Allí se toparon dos mundos, que llevan vidas paralelas, que pueden cruzarse o mantenerse para siempre separados. Jandro era un muchacho afable, inquieto, curioso. Su homicida era un muchacho del que se evocó todos sus sufrimientos causados por la violencia en la familia y del medio. Su abogada al mentar estos hechos insistió que no era para justicarlo. Es aquí en donde lo personal, lo individual choca con lo institucional. Porque bastó una fracción de segundo para cercenar de un tajo los sueños, las aspiraciones y proyectos de un joven artista. Pero Jandro también era hijo, hermano y amigo. En esto nos encontramos cara a cara con la crudeza del dolor, con lo irreparable, con lo que nos arranca llanto y nos destroza el alma. Se nos escapan las razones y el entendimiento rechaza argumentos. ¿Cómo enfrentar, o simplemente, cómo aceptar que los tribunales no tomen en cuenta este desgarramiento? La justicia tiene su lenguaje, tiene sus ritos y su mediación se impone, su fallo aunque puede ser refutado, protestado, llega el momento en que es definitivo y se convierte en justicia.

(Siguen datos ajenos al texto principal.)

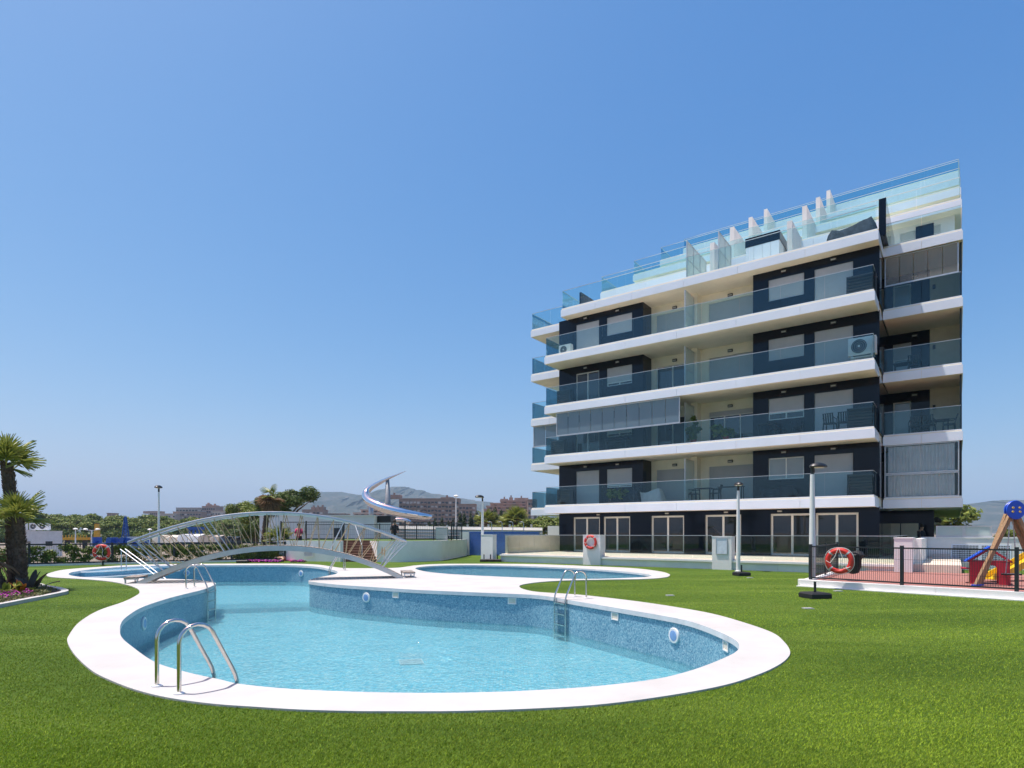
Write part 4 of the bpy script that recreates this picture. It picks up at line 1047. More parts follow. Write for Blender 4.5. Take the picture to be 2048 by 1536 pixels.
MB().add([A+Vector((0,.215,-.3)),B+Vector((0,.215,-.3)),B+Vector((0,.215,zt1)),A+Vector((0,.215,zt0))],[(0,1,2,3)]).build('backing','grey_metal_wall',SWl)
# gate
g0 = G(897,1109.5); g1 = G(924,1110)
t = thing('metal_gate','black barred garden gate before the grey slatted wall','gate',(g0.x,g0.y,0),math.atan2(g1.y-g0.y,g1.x-g0.x)); gl = (g1-g0).length
for x in (0,gl): box('post',x-.05,x+.05,-.05,.05,0,1.42,'black_paint',t)
for z in (.28,1.1): box('rail',.05,gl-.05,-.02,.02,z-.02,z+.02,'black_paint',t)
for k in range(6): x = gl*(k+1)/7; box('bar',x-.014,x+.014,-.014,.014,.08,1.4,'black_paint',t)
# blue tiled shower wall
q0 = G(930,1110.3); q1 = Vector((X_(1078,42.5),42.5,0)); ang = math.atan2(q1.y-q0.y,q1.x-q0.x); ql = (q1-q0).length
t = thing('shower_wall','blue mosaic wall with a white end beside the gate','wall',(q0.x,q0.y,0),ang)
box('end_block',-.35,.35,-.1,.4,0,1.68,'white_render',t); uv_box(MB().box(.352,ql,0,.3,0,1.64),'tiled_face','mosaic_blue',parent=t); box('coping',.352,ql,-.03,.33,1.64,1.69,'blue_tile',t)
for k,px in enumerate((902/7.31+860,1055/7.31+860,1212/7.31+860,1370/7.31+860)):
    Y_ = 43.6; x = X_(px,Y_); t = thing('bent_pole',f'thin grey pole with bent top behind the blue wall, {["first","second","third","fourth"][k]} from the gate','pole',(x,Y_,0),0,'bent poles behind the blue wall')
    MB().tube([(0,0,0),(0,0,2.25),(-.02,0,2.36),(-.09,0,2.42),(-.2,0,2.43)],.03,6).build('pole','galv',t,smooth=True); MB().box(-.30,-.2,-.05,.05,2.40,2.44).build('head','galv',t)

# ------------------------------------------------------------------ playground
PA, PBx = Vector((9.02,18.55,0)), Vector((20.5,5.8,0)); PC = Vector((12.3,22.9,0))
PG = ccw([PA, PBx, Vector((30,10,0)), Vector((33,19,0)), bl(9.5,TV+.9), bl(.2,TV-.02), PC])
fill(PG,[],.165).build('playground_surface','rubber_floor',kind='structure')
KB = thing('playground_kerb','low white kerb around the playground','kerb',(0,0,0))
def kerb_run(a,b,h=.2,w=.28):
    d = (b-a).normalized(); n = max(1,int((b-a).length/3)); nn = Vector((-d.y,d.x,0))
    for i in range(n):
        p = a+(b-a)*i/n; q = a+(b-a)*(i+1)/n
        MB().bar(p+d*.003+Vector((0,0,(h-.05)/2)),q-d*.003+Vector((0,0,(h-.05)/2)),w,h+.05).build('kerb_block','white_render',KB)
kd = (PBx-PA).normalized(); kn = Vector((kd.y,-kd.x,0))
kerb_run(PA-kd*.1,PBx); kerb_run(PA+Vector((.14,.18,0)),PC)
MB().lathe([(.24,-.02),(.24,.205)],16,(PA.x+.05,PA.y+.1,0)).build('kerb_end','white_render',KB)
MB().bar(PA-kd*.2-kn*-.19+Vector((0,0,.012)),PBx-kn*-.19+Vector((0,0,.012)),.12,.03).build('kerb_foot','white_paint',KB)
fence('playground_fence','dark green mesh fence along the front of the playground',[(PA.x+.15,PA.y+.05),tuple((PA+kd*2.55)[:2]),tuple((PA+kd*5.0)[:2]),tuple((PA+kd*9)[:2])],.2,1.24,2.5,.052,rows=(.33,.68),pr=.04)
fence('playground_fence','dark mesh fence along the rear kerb, left of the playground',[(PA.x+.3,PA.y+.3),(PC.x,PC.y)],.2,1.24,2.4,.06)
# white base of the right wing with perforated screens, block and steps
BS = thing('podium_wall','white podium wall with perforated screens right of the building','wall',P0,BROT)
bx0, bx1 = lx(1788,TV-.35), lx(1825,TV-.35)
box('block',bx0,bx1,TV-.35,TV+1.2,-.02,1.42,'white_render',BS); box('block_cap',bx0-.02,bx1+.02,TV-.37,TV+1.22,1.42,1.46,'white_paint',BS)
vq = 3.0; 
box('long_wall',lx(1842,vq),lx(2300,vq),vq,vq+.25,-.02,1.38,'white_render',BS); box('long_cap',lx(1842,vq),lx(2300,vq),vq-.03,vq+.28,1.38,1.44,'white_paint',BS)
box('return_wall',lx(1842,vq)-.002,lx(1842,vq)+.25,TV+1.2,vq-.03,-.02,1.40,'white_render',BS)
for k,(p0,p1) in enumerate(((1905,1957),(1963,2020))):
    a,b = lx(p0,vq),lx(p1,vq); m = MB(); nx = 18
    for i in range(nx):
        for j in range(11):
            x = a+(b-a)*(i+.5)/nx; z = .18+j*.085; m.box(x-(b-a)/nx*.32,x+(b-a)/nx*.32,vq-.012,vq-.003,z-.028,z+.028)
    m.build('perforation','lamp_dark',BS,kind='stuff')
    MB().box(a-.05,b+.05,vq-.008,vq-.0025,.1,1.12).build('screen_plate','white_panel',BS)
for a,b in ((1872,1928),(1928,1984)):
    x0,x1 = lx(a,vq+.1),lx(b,vq+.1); f = MB().box(x0,x0+.06,vq+.08,vq+.14,1.44,1.96).box(x1-.06,x1,vq+.08,vq+.14,1.44,1.96).box(x0+.06,x1-.06,vq+.08,vq+.14,1.9,1.96).box(x0+.06,x1-.06,vq+.08,vq+.14,1.44,1.5).build('parapet_frame','galv',BS)
    box('frosted_pane',x0+.06,x1-.06,vq+.105,vq+.115,1.5,1.9,'frosted_glass',f)
for k in range(3): x = lx(1862,vq-1); box('entry_step',x+.05,x+1.5-k*.4,vq-1.3+.3*k,vq-.01,-.02,.33+.17*k,'ring_tape',BS)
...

No obstante y a pesar de que podamos poner reparos a la justicia impartida por el tribunal francés, esta tuvo lugar. Como salvadoreños, que sufrimos a diario la violencia criminal, de alguna manera muy parecida a la sufrida por Jandro Funes, podemos constatar que en nuestro país la justicia tarda, que es lenta o pura y llanamente inexistente. La impunidad alimenta el cinismo y la crueldad del delincuente. Alejandro Funes era un muchacho salvadoreño, salió del país, buscó formarse, encontró medios para expresarse. ¿Cuántos son los muchachos salvadoreños que pudieron encontrar como él su camino o que lo habían encontrado ya, pero que una mano criminal les cortó las alas y pisoteó sus esperanzas?